#rectoverso #05 | tout disparut

J’ai 5 ans j’habite avec mes parents un taudis rue de Valence dans le quartier Mouffetard, les marchands de légumes crient, les volailles pendent et les têtes de cochon tirent des langues bleuies par un tampon, ( quelle idée de mourir en suçant son stylo ! ) les fleurs trempent dans des vases en zinc qui mangent les trottoirs, une foule gaillarde et élimée s’agite et s’affaire autour de St Médard, les cloches sonnent.  On se balade souvent au quartier latin, le quartier derrière bastille est trop mal famé pour s’y aventurer sauf si on a besoin de rempailler une chaise. Il ya le bruit constant des pavés dans les rues.

J’ai 5 ans j’ai une queue de cheval et des grosses joues. Dans le jardin vosgien de mon arrière grand père, ( comment est ce possible d’être aussi vieux ! ) sous les tonnelles débordantes de roses qui répandent leurs ombres miroitantes et leur parfum suave, je joue avec ma cousine au regard renfrogné. Tout a l’heure, quelqu’un est venu prévenir qu’un ouvrier de la scierie avait eu les jambes coupées. Le village regorge de potins et de victuailles mais on a pas le droit de jouer près de la rivière c’est dangereux.

J’ai 5 ans et je marche arborant mon ciré jaune tout neuf, sur la promenade des anglais à Cabourg où on nous a prêté une maison ( l’eau mer bateau, les maisons toutes des châteaux)

J’ai 30 ans, Je suis belle, je viens d’avoir un bébé. A Mouffetard plus que des restos et des marchands de glaces, à la bastille aussi. Le trou des halles est rebouché par un centre commercial ( comment s’est possible qu’un chantier dure si longtemps  pour un résultat aussi laid ?) les putes reculent là où le faubourg est encore là pour témoigner du Paris que j’ai arpenté dans ma jeunesse. Il suffit que je remonte vers le Nord pour retrouver la saleté, la gouaille, l’ambiance.

J’ai 30 ans, la scierie a fermé depuis des décennies. J’ai voulu montrer Aillevillers à mon compagnon. Les maisons grises aux fenêtres barrées de planches s’alignent désespérément, plus un commerce, je ne reconnais rien, la rivière a été recouverte de macadam. (comment s’est possible q’un village puisse mourrir comme ça ? ) Le jardin sans les roses est tout petit, en friche, la maison est presque en ruine.

 J’ai 30 ans je pousse la poussette le long de la promenade des Anglais qui s’appelle maintenant la promenade Marcel Proust, et si on ne se tourne pas vers Houlgate, on peut croire que rien n’a changé.

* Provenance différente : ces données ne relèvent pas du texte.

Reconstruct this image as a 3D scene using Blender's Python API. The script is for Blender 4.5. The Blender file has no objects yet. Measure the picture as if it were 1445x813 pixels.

J’ai 70 ans, je hante mes anciens quartiers en trainant la patte. Teeshirt 239 euro pantalon 359 euro robe 470 ( mais qui achète ça ? ) Des kilomètres de devantures identiques entrecoupé de cafés et de restaurants. Mes pieds et mes jambes sont enflés, ( Paris me gonfle !), même Barbes est devenu une avenue chic

J’ai 70 ans Aillevillers est devenu un village moche et propret, extension semi rurale de Vesoul ou  de Montbéliard, nous avons déposé les cendres de mon père dans le caveau de famille et tenté de retrouver d’impossibles vestiges du passé. L’employé du cimetière est très vieux mais pas au point de m’avoir connu petite fille. Le cimetière lui n’a pas changé.( si un peu tout de même, tout a l’air si abandonné ! )

Je ne suis pas retourné à Cabourg.

Paul Eluard – La fraîcheur et le feu

Tout disparut

Tout disparut même les toits même le ciel
Même l’ombre tombée des branches
Sur les cimes des mousses tendres
Mêmes les mots et les regards bien accordés

Sœurs miroitières de mes larmes
Les étoiles brillaient autour de ma fenêtre
Et mes yeux refermant leurs ailes pour la nuit
Vivaient d’un univers sans bornes.

A propos de Catherine Carrot

J'ai rejoins l'atelier du mardi depuis quelques mois et depuis je me suis remise à lire et à lire différemment. J'ai de nouveau du plaisir avec les mots. J'ai fait ce que j'ai pu, des enfants, peu de voyage et beaucoup de musique, maintenant, est ce que ça me définit je fais de la céramique. Et compte tenu de ma naîveté extrème, mon âge me parait absurde et improbable.

Une réponse à “#rectoverso #05 | tout disparut”

  1. « Je ne suis pas retourné à Cabourg » sonne comme sagesse. Pourquoi retourner à Cabourg si ce n’est constater les méfaits du temps ? Une certaine dérision contrecarre la nostalgie. merci.